The proximate trigger of the clashes appears to be a battle for primacy between different factions of the Syrian army. Russia favors Suheil Hassan, a commander whose rise to prominence began in 2013 and reached new heights after Moscow’s intervention in late 2015. Hassan’s personal regiment, the Tiger Forces, have since been incorporated into the Fifth Corps, a Russian-trained unit that has become one of the country’s most cohesive.

Iran, meanwhile, has chosen to back the Fourth Armored Division of Maher al-Assad, the brother of President Bashar al-Assad.

Each side has an array of supporting forces in the country: Russia with its military police and Wagner paramilitary mercenaries, and Iran with a vast array of local and foreign Shiite militia fighters.

Russian Deputy Foreign Minister Sergei Ryabkov caused a stir on January 25 when, speaking shortly after the reported clashes, he refuted the notion that Russia and Iran were allies, saying, “We have simply worked together.”

While it is usually not stated so bluntly, Moscow and Tehran have long diverged in their goals and approaches in Syria. Iran favors changing the demographic make-up of Syria in key areas (rumored to be a cause of the January infighting). It seeks to implant its various proxy militias into the structure of the reforged Syrian state, as in the way of the Hashd al-Shaabi, or Popular Mobilization Force, in neighboring Iraq. Above all, it wants to build Syria into a base of operations for a new confrontation with Israel.

Russia wants none of that. Moscow’s primary goals are to bring the conflict to a resolution by negotiating a partition of rebel-held Idlib (including the neutering of hardline groups like Hayat Tahrir al-Sham, more usually known by its HTS abbreviation) with Turkey and to prevent a large-scale Turkish-Kurdish conflict.

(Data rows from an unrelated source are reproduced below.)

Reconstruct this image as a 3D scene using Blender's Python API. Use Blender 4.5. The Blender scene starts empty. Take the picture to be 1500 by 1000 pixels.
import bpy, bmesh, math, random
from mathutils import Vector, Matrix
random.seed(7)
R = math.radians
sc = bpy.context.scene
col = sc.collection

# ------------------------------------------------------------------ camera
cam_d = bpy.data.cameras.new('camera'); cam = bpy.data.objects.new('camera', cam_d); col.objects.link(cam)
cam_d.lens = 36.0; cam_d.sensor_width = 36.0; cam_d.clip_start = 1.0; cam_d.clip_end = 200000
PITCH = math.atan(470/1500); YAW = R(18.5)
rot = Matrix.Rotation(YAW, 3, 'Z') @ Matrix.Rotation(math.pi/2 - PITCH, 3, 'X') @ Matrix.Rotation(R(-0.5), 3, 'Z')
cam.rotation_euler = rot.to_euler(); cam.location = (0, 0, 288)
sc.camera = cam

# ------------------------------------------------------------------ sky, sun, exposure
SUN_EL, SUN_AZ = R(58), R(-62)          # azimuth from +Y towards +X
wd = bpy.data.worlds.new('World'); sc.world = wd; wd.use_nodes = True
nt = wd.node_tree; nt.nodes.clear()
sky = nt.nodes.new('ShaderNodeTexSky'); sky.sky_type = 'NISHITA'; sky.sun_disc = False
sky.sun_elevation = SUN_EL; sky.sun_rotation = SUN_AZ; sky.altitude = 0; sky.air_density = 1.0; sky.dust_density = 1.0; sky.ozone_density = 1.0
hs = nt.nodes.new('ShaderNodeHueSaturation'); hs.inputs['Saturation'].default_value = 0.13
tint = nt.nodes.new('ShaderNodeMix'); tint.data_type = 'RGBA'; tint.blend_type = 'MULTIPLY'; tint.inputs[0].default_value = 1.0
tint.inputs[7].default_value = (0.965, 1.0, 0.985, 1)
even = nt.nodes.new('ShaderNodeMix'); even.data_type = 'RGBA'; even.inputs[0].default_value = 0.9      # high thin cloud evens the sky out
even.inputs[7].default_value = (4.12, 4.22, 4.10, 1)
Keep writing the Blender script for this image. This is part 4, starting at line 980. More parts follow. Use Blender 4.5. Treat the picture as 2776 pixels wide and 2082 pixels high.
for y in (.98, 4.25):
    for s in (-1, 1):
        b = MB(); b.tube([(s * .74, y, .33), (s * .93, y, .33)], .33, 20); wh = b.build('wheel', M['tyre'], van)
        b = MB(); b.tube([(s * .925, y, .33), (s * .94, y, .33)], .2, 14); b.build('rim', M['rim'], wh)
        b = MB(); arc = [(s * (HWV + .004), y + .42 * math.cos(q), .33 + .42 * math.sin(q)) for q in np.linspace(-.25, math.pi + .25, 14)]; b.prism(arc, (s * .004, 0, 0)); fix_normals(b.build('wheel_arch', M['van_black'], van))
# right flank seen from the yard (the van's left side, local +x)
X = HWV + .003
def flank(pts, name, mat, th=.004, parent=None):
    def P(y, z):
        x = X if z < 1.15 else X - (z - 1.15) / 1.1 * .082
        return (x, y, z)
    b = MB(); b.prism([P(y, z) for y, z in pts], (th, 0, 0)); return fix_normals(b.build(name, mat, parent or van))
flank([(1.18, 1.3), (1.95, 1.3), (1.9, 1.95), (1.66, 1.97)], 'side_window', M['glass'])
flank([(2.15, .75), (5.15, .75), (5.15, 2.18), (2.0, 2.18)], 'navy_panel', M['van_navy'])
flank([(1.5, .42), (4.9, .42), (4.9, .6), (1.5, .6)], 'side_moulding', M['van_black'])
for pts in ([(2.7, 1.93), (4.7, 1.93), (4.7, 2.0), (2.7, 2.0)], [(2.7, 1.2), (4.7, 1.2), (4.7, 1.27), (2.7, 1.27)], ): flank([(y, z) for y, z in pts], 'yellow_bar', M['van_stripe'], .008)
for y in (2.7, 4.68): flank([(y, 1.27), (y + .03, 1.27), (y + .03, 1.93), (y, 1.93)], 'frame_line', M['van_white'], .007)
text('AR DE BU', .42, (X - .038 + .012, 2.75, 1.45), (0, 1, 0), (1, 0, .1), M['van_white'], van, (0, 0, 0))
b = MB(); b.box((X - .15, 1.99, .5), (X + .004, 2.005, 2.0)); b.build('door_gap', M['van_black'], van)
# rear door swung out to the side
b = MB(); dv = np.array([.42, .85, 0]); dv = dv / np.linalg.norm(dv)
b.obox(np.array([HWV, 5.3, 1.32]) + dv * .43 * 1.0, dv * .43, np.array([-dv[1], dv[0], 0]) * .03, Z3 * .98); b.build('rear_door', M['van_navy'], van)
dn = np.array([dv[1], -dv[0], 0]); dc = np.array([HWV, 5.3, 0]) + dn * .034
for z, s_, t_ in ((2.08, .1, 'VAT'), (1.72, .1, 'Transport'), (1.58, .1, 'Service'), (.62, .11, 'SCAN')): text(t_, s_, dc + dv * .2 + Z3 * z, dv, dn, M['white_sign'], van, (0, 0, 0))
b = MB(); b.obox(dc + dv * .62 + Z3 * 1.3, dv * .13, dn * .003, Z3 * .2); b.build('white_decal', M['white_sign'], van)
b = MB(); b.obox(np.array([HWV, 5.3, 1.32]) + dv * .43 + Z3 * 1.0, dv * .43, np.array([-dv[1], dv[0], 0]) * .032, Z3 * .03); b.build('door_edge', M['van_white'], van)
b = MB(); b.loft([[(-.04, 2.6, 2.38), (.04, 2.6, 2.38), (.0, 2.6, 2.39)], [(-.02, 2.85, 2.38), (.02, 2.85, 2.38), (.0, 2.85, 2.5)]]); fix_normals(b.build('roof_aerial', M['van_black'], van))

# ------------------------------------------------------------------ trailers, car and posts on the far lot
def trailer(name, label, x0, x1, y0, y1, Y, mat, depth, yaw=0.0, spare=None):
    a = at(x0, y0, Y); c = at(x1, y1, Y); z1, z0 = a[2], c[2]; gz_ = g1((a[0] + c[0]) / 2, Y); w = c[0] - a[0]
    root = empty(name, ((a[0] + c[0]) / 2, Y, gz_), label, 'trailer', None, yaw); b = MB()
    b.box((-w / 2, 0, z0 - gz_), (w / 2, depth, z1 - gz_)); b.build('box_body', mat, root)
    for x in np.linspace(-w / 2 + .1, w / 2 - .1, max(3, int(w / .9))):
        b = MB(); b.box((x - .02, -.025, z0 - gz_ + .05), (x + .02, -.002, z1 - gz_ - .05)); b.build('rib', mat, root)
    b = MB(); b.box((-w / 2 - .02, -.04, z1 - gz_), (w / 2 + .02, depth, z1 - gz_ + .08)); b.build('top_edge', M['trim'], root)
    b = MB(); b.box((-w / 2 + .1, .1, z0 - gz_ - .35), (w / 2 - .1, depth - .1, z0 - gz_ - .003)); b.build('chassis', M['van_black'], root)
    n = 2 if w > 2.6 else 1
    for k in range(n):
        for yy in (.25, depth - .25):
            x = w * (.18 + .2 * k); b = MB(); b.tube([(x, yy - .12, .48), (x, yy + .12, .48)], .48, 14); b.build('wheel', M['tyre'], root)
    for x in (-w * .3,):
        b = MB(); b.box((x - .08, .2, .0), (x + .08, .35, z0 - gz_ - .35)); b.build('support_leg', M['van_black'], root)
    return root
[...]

The Kremlin has no interest in watching a destructive new war between an Iran-led alliance and Israel breaking out, over which Moscow would have almost no control. This last point has become particularly contentious, with a high-ranking Iranian defense official recently accusing Russia of coordinating with Israel to allow the latter to strike Iranian targets in Syria.

The recent reports of Russian-Iranian tensions in Syria are not the first, however. During an alleged health scare over Assad in 2017, rumors swirled that Russian military police and Iranian militias were each occupying strategic positions in Damascus, should a sudden succession to the presidency be in the offing.

Moscow also has no love for the Assads. Russian President Vladimir Putin has never liked Bashar al-Assad and regards him as responsible for mismanaging the uprising to such a degree that he was nearly toppled. On a previous visit to Syria, Russian Defense Minister Sergei Shoigu summoned the Syrian leader to meet him, a clear signal of who was meant to be in charge. More memorably, during Putin’s December 2017 visit, Assad was physically restrained from walking beside the Russian president, with a Russian officer holding him back until he was forced to trail behind.

Iran now also seems to have been cut out of the previous troika that consisted of itself along with Russia and Turkey. Under the auspices of the Astana and Sochi negotiations, these three countries emerged as the primary dealmakers over Syria, and they still continue to meet regularly in both formats. But there has been little mention of Iran with regards to Idlib’s fate, and even less regarding that of Manbij, where Turkey seeks to expel the Syrian-Kurdish YPG. Both scenarios have been publicly discussed almost exclusively between Moscow and Ankara.

To be sure, Tehran has always been content to play a less visible role in public diplomacy over Syria, preferring instead to influence events on the ground. But it now appears to be facing issues exerting its will vis-à-vis Russia in this sphere as well.

In the first two weeks of this month, Moscow and Tehran made an attempt to paper over their differences, with Ryabkov, the Russian foreign minister, issuing a statement lauding the “effective cooperation” of Russia and Iran in restoring Syria’s territorial integrity.

But such public remarks can only do so much to cover over the evident divergence between the two as incentives to cooperate decrease. The relations between the Fourth Division and Fifth Corps, and their dispositions in central Syria, will tell a much more revealing tale in the coming months.